__Extracted information__.
========

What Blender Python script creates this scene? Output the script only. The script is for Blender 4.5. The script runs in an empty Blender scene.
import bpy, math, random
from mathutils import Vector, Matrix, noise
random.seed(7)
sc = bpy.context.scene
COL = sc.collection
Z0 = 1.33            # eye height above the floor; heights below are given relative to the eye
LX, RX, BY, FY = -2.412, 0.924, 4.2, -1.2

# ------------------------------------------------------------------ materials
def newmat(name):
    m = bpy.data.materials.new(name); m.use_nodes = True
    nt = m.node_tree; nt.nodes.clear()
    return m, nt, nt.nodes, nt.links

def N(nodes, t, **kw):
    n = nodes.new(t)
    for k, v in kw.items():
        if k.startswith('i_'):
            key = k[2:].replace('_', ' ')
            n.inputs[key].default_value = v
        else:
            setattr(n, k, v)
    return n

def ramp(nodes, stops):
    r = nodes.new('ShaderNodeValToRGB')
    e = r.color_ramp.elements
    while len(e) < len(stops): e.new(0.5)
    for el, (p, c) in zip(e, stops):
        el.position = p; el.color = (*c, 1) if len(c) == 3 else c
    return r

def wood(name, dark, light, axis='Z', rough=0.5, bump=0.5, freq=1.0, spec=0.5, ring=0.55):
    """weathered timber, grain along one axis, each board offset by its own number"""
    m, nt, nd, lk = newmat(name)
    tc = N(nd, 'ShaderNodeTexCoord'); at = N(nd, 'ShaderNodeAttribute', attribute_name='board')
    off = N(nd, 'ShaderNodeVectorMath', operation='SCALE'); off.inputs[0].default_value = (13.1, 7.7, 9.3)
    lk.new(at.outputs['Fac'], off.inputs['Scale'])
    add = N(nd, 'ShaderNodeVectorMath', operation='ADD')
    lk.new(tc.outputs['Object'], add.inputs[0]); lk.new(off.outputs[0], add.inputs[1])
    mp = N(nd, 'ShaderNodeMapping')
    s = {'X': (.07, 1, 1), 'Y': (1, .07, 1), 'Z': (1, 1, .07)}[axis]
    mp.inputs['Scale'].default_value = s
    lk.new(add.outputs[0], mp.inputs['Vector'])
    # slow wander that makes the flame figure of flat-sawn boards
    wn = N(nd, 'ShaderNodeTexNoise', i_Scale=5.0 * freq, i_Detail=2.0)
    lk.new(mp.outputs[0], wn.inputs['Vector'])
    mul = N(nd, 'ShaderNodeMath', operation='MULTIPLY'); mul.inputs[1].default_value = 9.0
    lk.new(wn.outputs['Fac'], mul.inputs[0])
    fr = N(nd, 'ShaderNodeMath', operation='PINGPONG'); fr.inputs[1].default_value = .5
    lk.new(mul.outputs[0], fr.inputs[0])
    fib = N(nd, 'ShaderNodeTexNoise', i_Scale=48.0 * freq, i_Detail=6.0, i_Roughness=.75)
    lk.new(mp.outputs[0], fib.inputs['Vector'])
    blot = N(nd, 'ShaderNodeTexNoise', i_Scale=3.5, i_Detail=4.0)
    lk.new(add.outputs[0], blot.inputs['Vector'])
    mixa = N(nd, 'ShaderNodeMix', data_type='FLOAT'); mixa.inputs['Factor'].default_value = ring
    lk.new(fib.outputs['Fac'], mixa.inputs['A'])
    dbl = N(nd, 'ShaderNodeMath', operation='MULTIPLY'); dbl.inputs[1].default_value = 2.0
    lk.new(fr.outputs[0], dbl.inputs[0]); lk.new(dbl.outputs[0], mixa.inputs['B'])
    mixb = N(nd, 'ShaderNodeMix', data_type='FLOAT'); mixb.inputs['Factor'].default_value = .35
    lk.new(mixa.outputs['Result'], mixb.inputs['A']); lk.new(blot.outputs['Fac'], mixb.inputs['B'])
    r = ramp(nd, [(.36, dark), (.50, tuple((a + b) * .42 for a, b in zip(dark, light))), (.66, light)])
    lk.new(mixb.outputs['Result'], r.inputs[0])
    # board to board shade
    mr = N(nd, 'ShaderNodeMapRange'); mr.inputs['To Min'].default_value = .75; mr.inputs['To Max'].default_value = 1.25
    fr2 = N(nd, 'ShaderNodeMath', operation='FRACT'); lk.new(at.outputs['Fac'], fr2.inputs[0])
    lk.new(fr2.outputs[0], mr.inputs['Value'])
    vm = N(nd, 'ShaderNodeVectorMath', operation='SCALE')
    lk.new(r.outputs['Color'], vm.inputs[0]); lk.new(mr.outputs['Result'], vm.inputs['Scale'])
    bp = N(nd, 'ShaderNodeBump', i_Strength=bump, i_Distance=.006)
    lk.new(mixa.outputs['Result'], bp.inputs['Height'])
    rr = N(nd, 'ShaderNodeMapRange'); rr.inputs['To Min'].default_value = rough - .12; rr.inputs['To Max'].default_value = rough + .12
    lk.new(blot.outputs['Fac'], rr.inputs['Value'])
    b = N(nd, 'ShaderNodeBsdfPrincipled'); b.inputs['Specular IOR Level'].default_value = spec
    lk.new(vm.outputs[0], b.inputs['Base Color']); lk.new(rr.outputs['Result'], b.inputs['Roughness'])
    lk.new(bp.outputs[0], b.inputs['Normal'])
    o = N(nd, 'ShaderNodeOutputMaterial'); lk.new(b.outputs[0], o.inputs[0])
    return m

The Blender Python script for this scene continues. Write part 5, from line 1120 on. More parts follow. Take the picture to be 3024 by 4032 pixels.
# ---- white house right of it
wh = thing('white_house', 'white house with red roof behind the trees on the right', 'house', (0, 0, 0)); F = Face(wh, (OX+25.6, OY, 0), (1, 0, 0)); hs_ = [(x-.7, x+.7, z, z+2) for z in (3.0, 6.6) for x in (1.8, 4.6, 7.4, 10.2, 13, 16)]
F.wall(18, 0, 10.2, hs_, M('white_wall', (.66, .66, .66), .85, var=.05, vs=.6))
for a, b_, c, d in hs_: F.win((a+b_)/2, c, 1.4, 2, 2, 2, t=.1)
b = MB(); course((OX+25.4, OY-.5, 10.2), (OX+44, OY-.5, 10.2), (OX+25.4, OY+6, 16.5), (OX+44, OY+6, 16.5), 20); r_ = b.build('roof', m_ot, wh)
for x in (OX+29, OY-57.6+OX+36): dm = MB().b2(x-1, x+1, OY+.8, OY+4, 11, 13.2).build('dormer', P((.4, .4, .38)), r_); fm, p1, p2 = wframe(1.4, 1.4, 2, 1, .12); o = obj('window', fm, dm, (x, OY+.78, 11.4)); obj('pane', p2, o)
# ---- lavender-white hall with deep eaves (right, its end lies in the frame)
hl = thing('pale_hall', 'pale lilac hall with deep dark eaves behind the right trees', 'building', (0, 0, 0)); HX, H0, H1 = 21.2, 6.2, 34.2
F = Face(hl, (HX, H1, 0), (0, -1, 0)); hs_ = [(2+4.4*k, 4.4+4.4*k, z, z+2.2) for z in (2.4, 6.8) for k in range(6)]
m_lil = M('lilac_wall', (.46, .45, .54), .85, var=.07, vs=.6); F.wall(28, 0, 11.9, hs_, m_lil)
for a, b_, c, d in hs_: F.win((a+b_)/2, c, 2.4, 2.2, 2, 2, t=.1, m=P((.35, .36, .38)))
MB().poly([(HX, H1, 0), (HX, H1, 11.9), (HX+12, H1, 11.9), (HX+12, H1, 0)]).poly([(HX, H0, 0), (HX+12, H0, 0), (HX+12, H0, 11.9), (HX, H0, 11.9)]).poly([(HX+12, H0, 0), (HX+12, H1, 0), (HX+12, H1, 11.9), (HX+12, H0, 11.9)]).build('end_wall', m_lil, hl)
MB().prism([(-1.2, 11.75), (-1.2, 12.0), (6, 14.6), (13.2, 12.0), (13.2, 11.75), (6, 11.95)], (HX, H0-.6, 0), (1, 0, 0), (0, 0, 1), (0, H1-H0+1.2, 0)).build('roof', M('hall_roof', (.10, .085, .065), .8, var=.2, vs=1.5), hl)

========

__Written problem__.
Your output should consist solely of the lines from the beginning of the entries through the line containing "LX, RX, BY, FY = -2.412, 0.924, 4.2, -1.2", reproduced exactly.

__Answer for this exercise__.
What Blender Python script creates this scene? Output the script only. The script is for Blender 4.5. The script runs in an empty Blender scene.
import bpy, math, random
from mathutils import Vector, Matrix, noise
random.seed(7)
sc = bpy.context.scene
COL = sc.collection
Z0 = 1.33            # eye height above the floor; heights below are given relative to the eye
LX, RX, BY, FY = -2.412, 0.924, 4.2, -1.2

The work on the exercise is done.